"I think we all appreciate how much performance and functionality you can pack into a digital design, but along with that low cost, feature-laden capability comes the baggage of software and impending component obsolescence that can doom the entire product to the landfills in a few short years." - pitts8rh
This is something I do very much worry about. Though if the hardware - including processor - is defined in a higher level language that won't soon disappear, then the portability and therefore survivability factor goes up. Just as we paw over tube Theremin schematics for clues, future Theremin designers may paw over the code to see what makes it tick.
I'm wondering if it will even be possible to build / repair a tube Theremin in 40 years or so. Almost all electronic components disappear over time, not just the digital ones (though they do seem to disappear at a faster rate). Are most tubes for sale these days (outside of guitar amp tubes) vintage surplus? If so, then that supply will dry up at some point.
"And as far as analog skills being arcane (!)..."
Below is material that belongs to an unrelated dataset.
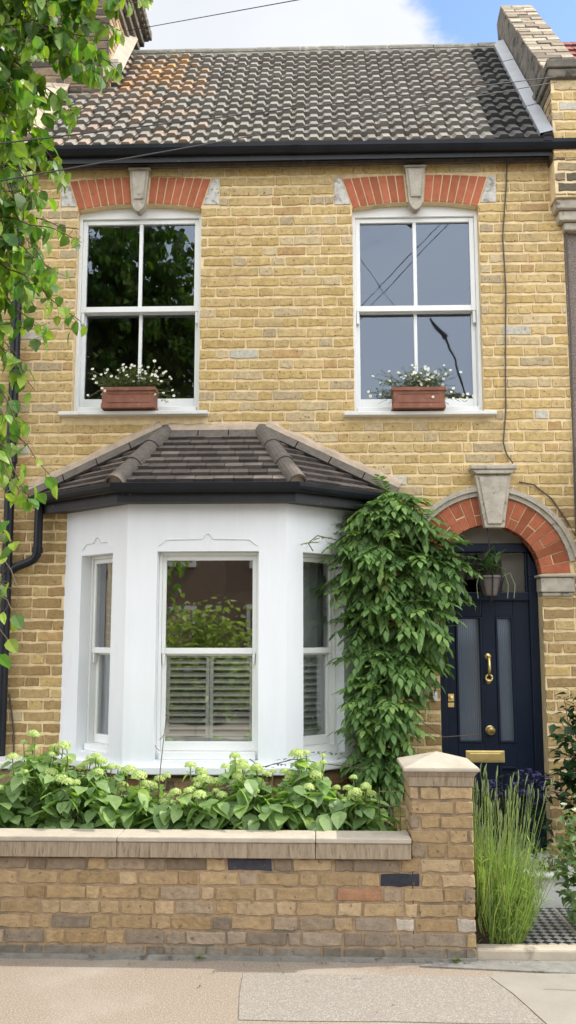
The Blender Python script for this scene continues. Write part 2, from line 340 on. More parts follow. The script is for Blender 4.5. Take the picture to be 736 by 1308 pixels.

I was talking about tube skills there, not analog in general (of which digital is certainly a subset). I don't have any tube skills to speak of, with no plans to pick up any beyond the osmosis of reading the odd project here and there, though I can appreciate those who do. I imagine much the attraction of building a tube Theremin is to have a benchmark of sorts, to gain direct experience as to what the heck the original even was.